The fear of digital reproduction

Lasha Antadze
3 min readMay 8, 2021

We live in an age of google images, social networks that fuel the uncontrolled distribution of content, art, images and made every digital information into a free social good.

The fear of “content” reproduction has been raised by people like Walter Benjamin (German-Jewish cultural critic) since the early days of photography and warned about the threats of “mechanical” reproduction of art. He claims that: “The aura is found in a work of art that contains presence. The aura is precisely what cannot be reproduced in a work of art: its original presence in time and space.” He suggests: “a work of art’s aura is in a state of decay because it is becoming more and more difficult to apprehend the time and space in which a piece of art is created.”

After 80 years of this publishing, the internet has exactly diminished the “aura” of the art and lost its “presence in time and space.” There is no bridge between the actual piece, creator, and the viewer. Any image result pulled during the google search shows outcomes from sources that are better indexed than the museums or artists owning the piece.

Especially museums have struggled in finding the place in such an environment, and containment of art has played out even worse because that detachment from social media and “sharing” culture have repelled the visitors more.

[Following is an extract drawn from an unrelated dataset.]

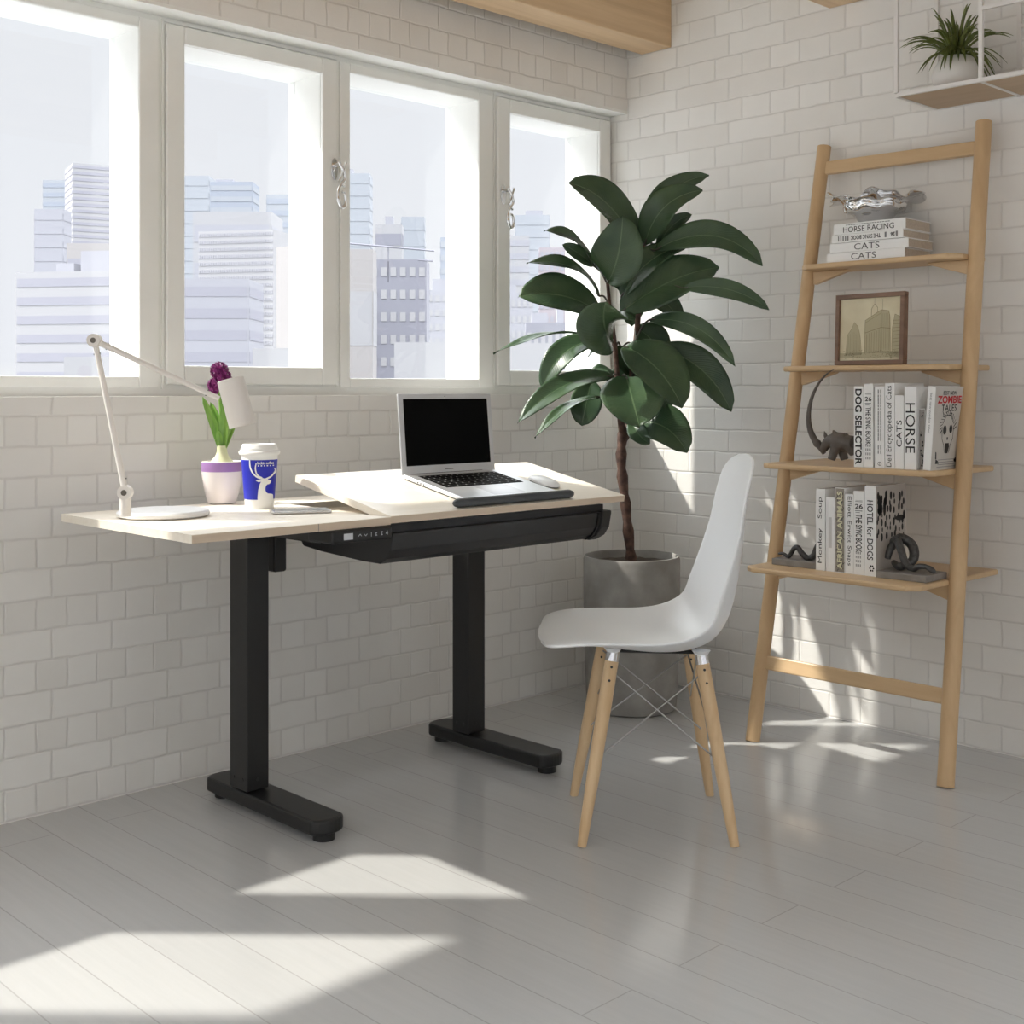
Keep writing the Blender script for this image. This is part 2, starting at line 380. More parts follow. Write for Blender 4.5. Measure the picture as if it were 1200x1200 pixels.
# ================================================================== LIGHT
az = math.radians(-45.9); el = math.atan(.985)
sd = V((math.cos(az)*math.cos(el), math.sin(az)*math.cos(el), -math.sin(el)))
su = bpy.data.lights.new('sun', 'SUN'); su.energy = 4.2; su.color = (1, .945, .86); su.angle = math.radians(1.1)
so = bpy.data.objects.new('sun', su); COL.objects.link(so); so.rotation_euler = sd.to_track_quat('-Z', 'Y').to_euler(); so.location = (-3, 5, 8)
wd = bpy.data.worlds.new('sky'); scn.world = wd; wd.use_nodes = True; nt = wd.node_tree
bg = nt.nodes['Background']
tc = nt.nodes.new('ShaderNodeTexCoord'); sp = nt.nodes.new('ShaderNodeSeparateXYZ'); nt.links.new(tc.outputs['Generated'], sp.inputs[0])
cr = nt.nodes.new('ShaderNodeValToRGB'); el_ = cr.color_ramp.elements
el_[0].position = 0; el_[0].color = (.7, .7, .7, 1); el_[1].position = 1; el_[1].color = (5.6, 5.75, 6.0, 1)
e2 = el_.new(.02); e2.color = (.63, .635, .675, 1); e3 = el_.new(.32); e3.color = (.60, .61, .64, 1); e4 = el_.new(.6); e4.color = (5.2, 5.35, 5.5, 1)
nt.links.new(sp.outputs['Z'], cr.inputs[0]); nt.links.new(cr.outputs[0], bg.inputs['Color']); bg.inputs['Strength'].default_value = 1.02

# ================================================================== DESK
ZT = .752; YF, YB = -.744, -.141
desk = thing('standing_desk', 'height-adjustable standing desk with pale wood top and black T-shaped legs under the windows', 'desk', (-1.55, -.42, 0))
TX = -1.702; H0x, H0y = -.44, -.31
m = MB()
m.box(-2.217, TX-.001, YF, YB, ZT-.018, ZT)                # left leaf
m.box(TX-.001, -1.30, -.62, -.445, ZT-.018, ZT-.002); m.box(TX-.001, -1.685, -.445, H0y, ZT-.018, ZT)
m.box(TX-.001, -1.30, H0y, YB, ZT-.018, ZT)
m.build('desktop', M_DESK, desk)
m = MB(); m.box(-2.2175, TX-.002, YF-.0012, YF, ZT-.0175, ZT-.001); m.build('edge_band', M_EDGE, desk)
m = MB(); m.box(-1.9065, -1.9055, YF-.0018, YF+.002, ZT-.018, ZT-.0005); m.build('seam', M_GREY, desk)
m = MB(); m.box(-1.69, -1.28, -.45, -.30, ZT-.026, ZT-.021); m.box(-1.29, -1.28, -.45, -.30, ZT-.026, ZT-.018); m.build('slot_shade_sheet', principled('slot_shade', (.035, .027, .02), .8), desk)  # dark sheet close under the slot; the hole's shade is in its colour
SL = .198
def pz(y): return ZT+.002+SL*(y-YF)
ang = math.atan(SL)
PM = Matrix.Translation((0, YF, ZT+.002)) @ Matrix.Rotation(ang, 4, 'X')     # panel frame: x world, y up the slope, z normal
m = MB().box(TX, -.877, 0, .392, -.018, 0, M=PM)
o = m.build('tilting_panel', M_DESK, desk, bevel=.0008, seg=1)
m = MB().box(TX, -.877, -.0012, 0, -.0175, -.001, M=PM); m.build('edge_band', M_EDGE, desk)
# frame under the top
m = MB(); m.box(-1.86, -.98, -.40, -.30, ZT-.058, ZT-.0185)
m.box(-1.84, -1.78, -.66, -.17, ZT-.058, ZT-.0185)
m.build('under_frame', M_BLK, desk)
m = MB(); 
for s in (-1.55, -1.05): m.box(s, s+.02, -.60, -.45, ZT-.05, ZT-.003)
m.box(-1.68, -.94, YF+.03, YF+.20, ZT-.052, ZT-.0215)
m.build('tilt_mechanism', M_BLKP, desk)
for (x0, x1, y0, y1, fx) in ((-1.846, -1.783, -.362, -.282, -1.800), (-1.109, -1.044, -.356, -.286, -1.055)):
    lg = MB().box(x0, x1, y0, y1, .058, ZT-.018); lg = lg.build('leg', M_BLK, desk, bevel=.003)
    m = MB()
    for q in (y0+.02, y1-.02): MB().cyl((x0-.0015, q, .085), (x0+.001, q, .085), .004, n=10).build('bolt', M_DARK, lg)
    MB().cyl((x0+.03, y0-.0015, .085), (x0+.03, y0+.001, .085), .004, n=10).build('bolt', M_DARK, lg)
    pts = []
    hw = .046; ya, yb = -.652, -.150
    for k in range(13): q = math.pi*k/12; pts.append((fx+hw*math.cos(q), yb-hw*.6+hw*.6*math.sin(q)))
    for k in range(13): q = math.pi+math.pi*k/12; pts.append((fx+hw*math.cos(q), ya+hw*.6+hw*.6*math.sin(q)))
    ft = MB().prism(pts, .018, .054).build('foot', M_BLK, desk, bevel=.007, seg=3)
    MB().cyl((fx, ya+.035, 0), (fx, ya+.035, .02), .026).build('levelling_pad', M_BLKP, ft); MB().cyl((fx, yb-.035, 0), (fx, yb-.035, .02), .026).build('levelling_pad', M_BLKP, ft)
m = MB().box(-1.746, -1.708, -.33, -.27, .584, ZT-.02); m.build('motor_box', M_BLKP, desk, bevel=.006)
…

So open access is an irreversible action in the contours of the society we live in. Still, we are missing the fundamental economic layer over the internet to align the redistribution of incentives correctly—the emergence of Blockchains as the first “economic platform” in the history of computing, is giving a glimpse into the creative economy's future.

The technology of “non-fungible tokens” and cryptographic ownership of digital records offers “presence in time and space” for digital art on the internet. It’s an open-public ability to identify the source and gives it a unique single form for value accumulation. It’s a turning point for everything we know on the internet, which will unleash the unprecedented value currently frozen due to dissemination.

The future of art is in a “digital aura.” created by the technology that allows the buildup of layers and layers of transparent and traceable interactions between the actual piece, creator, and the viewers. That means that Google and social networks of the future will have to adopt the technical, legal, and economic means of content distribution. YOU, the content creator or owner, will be rewarded for every single use of your digital piece.

The fear of reproduction will be replaced by the ultimate value creation by ownership and sharing capabilities, that will boost the creativity never seen before on an individual level.

Yes, free jpeg files of art will be available for downloads, but they will be completely detached from the legal platforms and means of communication. We’ll be all part of a creative economic machine that runs in the back — but still feels like old-time feed scrolling.